A motion filed today with the Supreme Court asks the justices to give argument time to a lawyer for the congressional sponsors of the McCain-Feingold campaign finance law on Sept. 9, when the Court will hear arguments in the closely watched Citizens United v. Federal Election Commission case.
Solicitor General Elena Kagan filed the motion along with former solicitor general Seth Waxman, now with Wilmer Cutler Pickering Hale and Dorr. Waxman represents the congressional sponsors of McCain-Feingold, as he has in the past.

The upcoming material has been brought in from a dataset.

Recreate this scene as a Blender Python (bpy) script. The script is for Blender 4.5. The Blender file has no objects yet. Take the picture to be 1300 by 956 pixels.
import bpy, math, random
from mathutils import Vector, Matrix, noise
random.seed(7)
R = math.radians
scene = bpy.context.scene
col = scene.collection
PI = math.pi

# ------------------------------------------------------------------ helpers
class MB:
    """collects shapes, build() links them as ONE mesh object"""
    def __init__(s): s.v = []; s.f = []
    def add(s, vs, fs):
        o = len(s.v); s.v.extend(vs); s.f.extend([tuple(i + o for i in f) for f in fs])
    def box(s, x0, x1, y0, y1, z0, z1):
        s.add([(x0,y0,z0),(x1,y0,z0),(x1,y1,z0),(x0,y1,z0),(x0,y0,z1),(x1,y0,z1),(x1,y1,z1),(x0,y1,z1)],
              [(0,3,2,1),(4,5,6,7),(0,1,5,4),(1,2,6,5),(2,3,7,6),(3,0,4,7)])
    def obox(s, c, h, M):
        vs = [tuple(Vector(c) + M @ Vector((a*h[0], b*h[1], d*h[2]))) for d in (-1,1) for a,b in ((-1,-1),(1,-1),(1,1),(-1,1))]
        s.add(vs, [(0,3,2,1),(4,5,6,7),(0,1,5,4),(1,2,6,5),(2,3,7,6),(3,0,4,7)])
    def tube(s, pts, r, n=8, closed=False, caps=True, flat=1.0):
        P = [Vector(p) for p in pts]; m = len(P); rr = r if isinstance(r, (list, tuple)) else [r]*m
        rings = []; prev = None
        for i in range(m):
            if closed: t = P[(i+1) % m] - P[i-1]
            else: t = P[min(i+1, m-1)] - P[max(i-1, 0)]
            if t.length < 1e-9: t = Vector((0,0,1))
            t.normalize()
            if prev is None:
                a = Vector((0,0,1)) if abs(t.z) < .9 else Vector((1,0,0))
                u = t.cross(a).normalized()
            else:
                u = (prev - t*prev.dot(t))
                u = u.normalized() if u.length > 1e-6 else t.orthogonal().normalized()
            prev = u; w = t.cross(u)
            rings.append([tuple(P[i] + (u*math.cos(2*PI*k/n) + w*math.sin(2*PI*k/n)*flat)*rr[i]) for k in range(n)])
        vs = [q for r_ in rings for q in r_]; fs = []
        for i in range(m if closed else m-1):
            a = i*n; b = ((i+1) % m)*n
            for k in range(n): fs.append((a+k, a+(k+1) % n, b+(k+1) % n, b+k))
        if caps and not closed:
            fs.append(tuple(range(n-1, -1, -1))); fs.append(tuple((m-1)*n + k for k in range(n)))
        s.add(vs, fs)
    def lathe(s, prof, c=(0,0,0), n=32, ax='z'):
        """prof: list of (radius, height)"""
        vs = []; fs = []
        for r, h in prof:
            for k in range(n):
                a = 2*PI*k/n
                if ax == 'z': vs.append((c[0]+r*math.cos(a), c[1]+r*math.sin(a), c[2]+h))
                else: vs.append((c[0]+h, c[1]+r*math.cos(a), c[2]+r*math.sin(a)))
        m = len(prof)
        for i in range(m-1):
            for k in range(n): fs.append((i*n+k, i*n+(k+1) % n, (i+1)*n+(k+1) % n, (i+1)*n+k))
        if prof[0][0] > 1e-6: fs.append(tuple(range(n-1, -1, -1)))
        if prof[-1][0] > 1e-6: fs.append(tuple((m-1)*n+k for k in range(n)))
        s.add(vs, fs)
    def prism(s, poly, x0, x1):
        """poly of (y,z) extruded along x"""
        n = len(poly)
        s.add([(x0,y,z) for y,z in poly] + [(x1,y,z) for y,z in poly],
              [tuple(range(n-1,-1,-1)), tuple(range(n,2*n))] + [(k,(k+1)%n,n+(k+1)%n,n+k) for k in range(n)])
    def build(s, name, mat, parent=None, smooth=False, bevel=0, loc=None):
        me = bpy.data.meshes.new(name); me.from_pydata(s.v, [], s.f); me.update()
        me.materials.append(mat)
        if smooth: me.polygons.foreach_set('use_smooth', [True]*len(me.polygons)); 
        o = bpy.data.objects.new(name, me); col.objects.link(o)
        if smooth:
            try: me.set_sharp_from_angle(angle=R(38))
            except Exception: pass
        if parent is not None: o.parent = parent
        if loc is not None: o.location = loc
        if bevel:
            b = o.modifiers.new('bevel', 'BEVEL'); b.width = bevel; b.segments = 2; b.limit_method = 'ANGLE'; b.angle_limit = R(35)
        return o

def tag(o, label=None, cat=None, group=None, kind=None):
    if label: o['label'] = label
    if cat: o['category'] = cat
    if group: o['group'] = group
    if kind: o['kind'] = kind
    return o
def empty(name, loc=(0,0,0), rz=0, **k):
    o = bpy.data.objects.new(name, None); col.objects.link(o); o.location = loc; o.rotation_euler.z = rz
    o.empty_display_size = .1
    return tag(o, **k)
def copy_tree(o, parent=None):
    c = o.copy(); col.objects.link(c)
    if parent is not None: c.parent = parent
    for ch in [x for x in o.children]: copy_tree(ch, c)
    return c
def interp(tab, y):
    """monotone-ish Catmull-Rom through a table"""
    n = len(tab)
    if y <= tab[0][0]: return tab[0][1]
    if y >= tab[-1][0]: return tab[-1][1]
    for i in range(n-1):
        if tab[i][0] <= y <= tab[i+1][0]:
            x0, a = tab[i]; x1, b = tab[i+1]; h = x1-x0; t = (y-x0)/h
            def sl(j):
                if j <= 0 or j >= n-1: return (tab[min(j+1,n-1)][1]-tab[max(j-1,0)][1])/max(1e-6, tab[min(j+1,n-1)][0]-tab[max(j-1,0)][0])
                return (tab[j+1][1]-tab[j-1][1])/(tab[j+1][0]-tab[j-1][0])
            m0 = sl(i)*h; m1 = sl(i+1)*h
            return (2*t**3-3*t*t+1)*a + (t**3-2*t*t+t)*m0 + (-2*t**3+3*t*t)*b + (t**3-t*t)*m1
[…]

First argued in March, the case tested whether a 2008 film critical of then-presidential candidate Hillary Clinton amounted to an improper electioneering communication using corporate funds. But on the last day of the term the Court ordered new arguments and expanded the scope of the case to ask whether important precedents --including a part of McConnell v. FEC, which upheld the 2001 McCain-Feingold law -- should be overruled. With that wider scope, today's motion states, the law's sponsors "have a significant interest in the case" and should be given 10 minutes of the government's 30 minutes of argument time to defend the statute.
Waxman confirmed today that if the Court grants the motion, he would argue on Sept. 9. That poses the likelihood of a three-way battle of titans: Waxman, arguing alongside new SG Kagan, who will be making her first argument before the Court, and opposed by former solicitor general Theodore Olson. If Supreme Court nominee Sonia Sotomayor is confirmed, it will also be the first oral argument she will hear as a justice.
Asked about the prospect, Olson said in an e-mail, "I am quite pleased to be a part of Solicitor General Kagan's first argument, and it is always a great pleasure to argue in a case with (or against) Seth, for whom I have the very greatest respect and admiration. As an additional pleasure, it will almost assuredly be the first argument for Justice Sotomayor."